When the State Fair of Texas, in Dallas, Texas, closed on Oct. 24, the new Lightning roller coaster at the Dallas Fairgrounds was credited for bringing in the crowds, as nearly a million visitors enjoyed the fair. Many had come out to ride the new 3,000-foot-long, out-and-back wooden coaster, which had first operated on Aug. 7. Officials credited the new ride for increasing attendance from the 1923 fair, in conjunction with a new midway and other mechanical rides. Paired up with the nearby John Miller Skyrocket, the state-of-the-art Miller coaster, built by F.W. Pearce, it thrilled fairgoers for nearly a decade.
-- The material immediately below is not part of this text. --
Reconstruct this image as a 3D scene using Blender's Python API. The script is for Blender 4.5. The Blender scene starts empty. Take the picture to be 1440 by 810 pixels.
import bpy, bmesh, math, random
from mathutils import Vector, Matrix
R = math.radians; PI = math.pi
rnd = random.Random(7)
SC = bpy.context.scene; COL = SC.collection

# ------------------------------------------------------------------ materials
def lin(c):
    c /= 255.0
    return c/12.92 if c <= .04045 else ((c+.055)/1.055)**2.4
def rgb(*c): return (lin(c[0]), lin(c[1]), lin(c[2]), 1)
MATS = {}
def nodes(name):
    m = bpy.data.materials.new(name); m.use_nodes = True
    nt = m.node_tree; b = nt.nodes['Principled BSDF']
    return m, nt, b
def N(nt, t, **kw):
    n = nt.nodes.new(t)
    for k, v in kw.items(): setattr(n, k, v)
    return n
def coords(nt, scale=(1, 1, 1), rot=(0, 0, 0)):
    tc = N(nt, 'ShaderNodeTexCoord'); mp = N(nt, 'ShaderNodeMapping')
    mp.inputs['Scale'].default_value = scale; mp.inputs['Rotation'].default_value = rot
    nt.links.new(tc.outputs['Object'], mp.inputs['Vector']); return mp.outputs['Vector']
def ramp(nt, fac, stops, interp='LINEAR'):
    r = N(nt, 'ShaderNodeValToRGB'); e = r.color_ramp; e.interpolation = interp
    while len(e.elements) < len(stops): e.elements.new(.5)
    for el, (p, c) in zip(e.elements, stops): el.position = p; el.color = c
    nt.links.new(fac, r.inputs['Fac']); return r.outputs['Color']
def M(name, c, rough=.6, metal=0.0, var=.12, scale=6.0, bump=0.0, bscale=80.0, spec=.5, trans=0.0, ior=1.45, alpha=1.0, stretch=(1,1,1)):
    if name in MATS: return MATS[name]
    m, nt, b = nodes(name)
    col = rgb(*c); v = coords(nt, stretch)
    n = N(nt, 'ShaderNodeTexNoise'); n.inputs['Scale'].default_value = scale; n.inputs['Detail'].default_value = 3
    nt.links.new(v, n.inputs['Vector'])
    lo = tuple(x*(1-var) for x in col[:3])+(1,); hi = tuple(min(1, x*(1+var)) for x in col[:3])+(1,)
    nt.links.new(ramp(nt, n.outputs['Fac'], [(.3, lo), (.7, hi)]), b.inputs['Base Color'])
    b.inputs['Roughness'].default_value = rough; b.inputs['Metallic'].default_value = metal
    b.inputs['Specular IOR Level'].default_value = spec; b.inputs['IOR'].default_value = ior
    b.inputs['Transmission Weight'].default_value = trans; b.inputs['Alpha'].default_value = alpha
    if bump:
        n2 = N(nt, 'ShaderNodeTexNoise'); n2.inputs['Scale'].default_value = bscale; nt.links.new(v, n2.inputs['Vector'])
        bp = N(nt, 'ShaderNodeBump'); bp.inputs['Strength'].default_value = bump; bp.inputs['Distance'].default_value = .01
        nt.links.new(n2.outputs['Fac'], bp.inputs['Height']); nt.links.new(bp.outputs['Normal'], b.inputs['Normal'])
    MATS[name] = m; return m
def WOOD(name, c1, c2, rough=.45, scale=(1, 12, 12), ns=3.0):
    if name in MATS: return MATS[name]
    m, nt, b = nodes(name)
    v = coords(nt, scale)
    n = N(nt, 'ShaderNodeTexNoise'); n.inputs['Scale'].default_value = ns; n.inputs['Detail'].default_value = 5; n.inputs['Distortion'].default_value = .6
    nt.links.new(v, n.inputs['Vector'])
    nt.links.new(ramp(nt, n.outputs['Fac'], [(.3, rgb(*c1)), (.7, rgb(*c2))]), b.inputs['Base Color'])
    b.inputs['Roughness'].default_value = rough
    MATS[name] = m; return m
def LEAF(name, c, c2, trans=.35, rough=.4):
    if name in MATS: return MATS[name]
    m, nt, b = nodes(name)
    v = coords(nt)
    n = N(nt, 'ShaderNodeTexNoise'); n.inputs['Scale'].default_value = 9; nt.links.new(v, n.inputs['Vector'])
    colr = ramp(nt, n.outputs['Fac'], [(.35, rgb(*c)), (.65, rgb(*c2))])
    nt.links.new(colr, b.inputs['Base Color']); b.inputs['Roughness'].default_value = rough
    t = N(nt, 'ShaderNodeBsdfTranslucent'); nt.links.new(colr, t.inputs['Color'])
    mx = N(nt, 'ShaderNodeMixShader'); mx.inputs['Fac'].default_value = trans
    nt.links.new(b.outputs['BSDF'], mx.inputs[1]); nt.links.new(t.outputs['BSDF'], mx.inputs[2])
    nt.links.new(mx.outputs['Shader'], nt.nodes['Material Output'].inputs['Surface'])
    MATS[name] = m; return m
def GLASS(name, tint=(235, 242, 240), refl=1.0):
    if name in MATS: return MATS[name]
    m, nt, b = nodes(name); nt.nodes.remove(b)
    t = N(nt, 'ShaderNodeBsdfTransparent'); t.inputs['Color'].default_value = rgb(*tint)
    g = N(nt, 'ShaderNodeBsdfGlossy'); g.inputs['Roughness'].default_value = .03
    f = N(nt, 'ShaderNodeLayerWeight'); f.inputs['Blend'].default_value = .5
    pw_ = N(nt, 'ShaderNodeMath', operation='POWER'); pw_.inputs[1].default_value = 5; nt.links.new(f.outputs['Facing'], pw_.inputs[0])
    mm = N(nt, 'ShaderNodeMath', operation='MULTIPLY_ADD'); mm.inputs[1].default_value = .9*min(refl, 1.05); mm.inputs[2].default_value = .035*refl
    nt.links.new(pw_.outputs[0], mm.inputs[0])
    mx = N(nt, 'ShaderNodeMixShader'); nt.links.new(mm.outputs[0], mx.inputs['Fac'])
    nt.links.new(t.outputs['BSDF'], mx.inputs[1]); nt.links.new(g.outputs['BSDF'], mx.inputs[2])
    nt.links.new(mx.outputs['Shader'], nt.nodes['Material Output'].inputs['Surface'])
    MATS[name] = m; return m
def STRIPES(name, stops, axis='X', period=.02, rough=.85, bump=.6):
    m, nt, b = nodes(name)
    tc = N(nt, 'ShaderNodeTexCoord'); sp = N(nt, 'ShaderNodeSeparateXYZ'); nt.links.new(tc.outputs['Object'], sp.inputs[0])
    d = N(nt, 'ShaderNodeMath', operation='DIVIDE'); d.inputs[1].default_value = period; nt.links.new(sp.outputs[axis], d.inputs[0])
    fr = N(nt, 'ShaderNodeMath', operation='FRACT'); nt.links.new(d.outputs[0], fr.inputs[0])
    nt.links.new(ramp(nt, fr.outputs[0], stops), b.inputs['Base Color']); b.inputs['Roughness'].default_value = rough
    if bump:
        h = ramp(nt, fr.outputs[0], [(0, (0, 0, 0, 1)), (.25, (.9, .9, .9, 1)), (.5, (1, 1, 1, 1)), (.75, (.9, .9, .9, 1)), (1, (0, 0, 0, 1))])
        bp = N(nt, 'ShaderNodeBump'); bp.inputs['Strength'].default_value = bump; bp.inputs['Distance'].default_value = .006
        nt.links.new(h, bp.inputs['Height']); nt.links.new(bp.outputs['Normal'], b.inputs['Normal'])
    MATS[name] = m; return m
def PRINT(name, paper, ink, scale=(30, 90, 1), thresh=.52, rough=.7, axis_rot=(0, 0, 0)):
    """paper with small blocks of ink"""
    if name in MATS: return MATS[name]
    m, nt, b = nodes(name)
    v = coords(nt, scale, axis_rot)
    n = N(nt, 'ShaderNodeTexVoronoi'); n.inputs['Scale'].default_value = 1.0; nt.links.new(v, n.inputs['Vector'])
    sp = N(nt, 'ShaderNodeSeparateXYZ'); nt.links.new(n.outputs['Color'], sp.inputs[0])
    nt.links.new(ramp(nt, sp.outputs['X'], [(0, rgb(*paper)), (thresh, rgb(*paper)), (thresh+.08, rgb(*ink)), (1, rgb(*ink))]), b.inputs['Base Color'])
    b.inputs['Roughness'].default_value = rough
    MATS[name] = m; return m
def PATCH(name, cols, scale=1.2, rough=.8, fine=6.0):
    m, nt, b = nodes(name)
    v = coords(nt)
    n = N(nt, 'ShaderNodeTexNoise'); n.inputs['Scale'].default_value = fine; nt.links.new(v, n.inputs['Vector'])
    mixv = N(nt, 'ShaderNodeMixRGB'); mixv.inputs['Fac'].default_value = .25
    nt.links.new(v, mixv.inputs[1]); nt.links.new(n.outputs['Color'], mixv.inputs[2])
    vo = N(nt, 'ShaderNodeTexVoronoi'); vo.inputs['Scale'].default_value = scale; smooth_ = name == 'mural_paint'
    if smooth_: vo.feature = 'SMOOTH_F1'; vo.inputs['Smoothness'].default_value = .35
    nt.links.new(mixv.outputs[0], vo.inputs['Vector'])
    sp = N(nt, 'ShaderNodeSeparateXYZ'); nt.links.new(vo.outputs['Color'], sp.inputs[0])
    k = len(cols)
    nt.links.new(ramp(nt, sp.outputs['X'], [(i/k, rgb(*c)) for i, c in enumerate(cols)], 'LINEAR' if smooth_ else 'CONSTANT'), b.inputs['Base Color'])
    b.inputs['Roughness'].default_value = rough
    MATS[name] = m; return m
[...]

It wasthe first time the Fairgrounds operated four wooden coasters.

1946

October 2, 1946

The October 2 fire at Coney Island, Brooklyn, N.Y., was the final nail in the coffin for Thompson and Dundy’s Luna Park, which had closed permanently after a devastating fire two years earlier. Sparks from a worker’s blow torch ignited refuse under the remaining section of the Mile Sky Chaser coaster. The four-alarm fire lasted into the night while subway and trolley service near the former park was halted. With the flames moving to other structures in rapid succession, the fire consumed everything that was left except the ballroom, pool and administration building. The park was in the process of being torn down to make room for a housing project, which did not materialize at that time. It was used primarily as a parking lot until the city began construction of the Luna Park Houses (a set of high-rise, low income housing projects which still stand today) in the late 1950s.